Music’s Fiercest Feuds and Beefs (IV)

来源: 2023-01-02 12:40:56 [博客] [旧帖] [给我悄悄话] 本文已被阅读:

From classic-rock squabbles to hip-hop diss tracks and social media wars, here are the ridiculous, rancorous conflicts that have held us rapt.

Rolling Stone     Jordan Runtagh

Creative differences, financial disputes, drug abuse, love triangles – in the music industry, the opportunities to butt heads are basically limitless. The bigger the star, the bigger the ego, and when two tangle, you get a supernova of spite and bile that holds the world in rapture, turning mature adults into spit-flecked children chanting “Fight, fight, fight!” in a circle at recess.

Pick a side, or simply spectate. No judgment.

Mariah Carey vs. Whitney Houston

In the pre-Bodyguard Nineties, Whitney Houston seemed in danger of losing the octave-scaling R&B diva mantle to a young upstart named Mariah Carey. Barely in her twenties, Carey’s self-titled 1990 debut had sold 15 million copies worldwide, 5 million more than Houston’s (still absurdly high-selling) I’m Your Baby Tonight. Tabloids were quick to pit the pair against one another, but their feud was largely all smoke and no fire until Houston was asked about her supposed rivalry during a 1990 television interview – delivering the immortal: “What do I think of her? I don’t think of her.” The studio audience got the hint and hooted with Jerry Springer–level abandon. Houston’s halfhearted backpedaling (“Musically, I think she’s a good singer.”) did little to calm the crowd.

Houston served up an equally chilly response in 1995, when her own “Exhale (Shoop Shoop)” got booted from the top of the charts by “One Sweet Day,” Carey’s ballad with Boyz II Men. When MTV dared to put the “What do you think of Mimi” question to her again, she answered with the delightfully obtuse, “Maybe it’s not what I think; it’s what she thinks. It’s more important.”

Producers of the 1998 animated biblical epic The Prince of Egypt booked Carey and Houston to duet on “When You Believe” for the soundtrack, leading to a string of public goodwill gestures between the two. They put in an appearance on The Oprah Winfrey Show to deny that any beef existed between them, dismissing it all as “dramatics.”

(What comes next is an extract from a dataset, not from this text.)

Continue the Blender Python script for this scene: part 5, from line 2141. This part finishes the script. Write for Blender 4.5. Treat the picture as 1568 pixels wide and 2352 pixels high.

They even poked fun at their rocky past while presenting Best Male Video at the 1998 MTV Video Music Awards, strutting to the podium in identical, but supposedly “one of a kind” dresses. The staged fashion faux pas provoked a comical catfight, until they stripped down to reveal different dresses and embraced in a warm hug.

Following Houston’s death in February 2012, Carey was among the mourners at the star-studded service held in the late icon’s hometown of Newark, New Jersey. “I’m almost incapable to be talking about this still,” she said during an appearance on Good Morning America in the days that followed. “I don’t think people could ever really understand our relationship. There was always this supposed rivalry in the beginning and then we did the duet and became friends … I loved her.”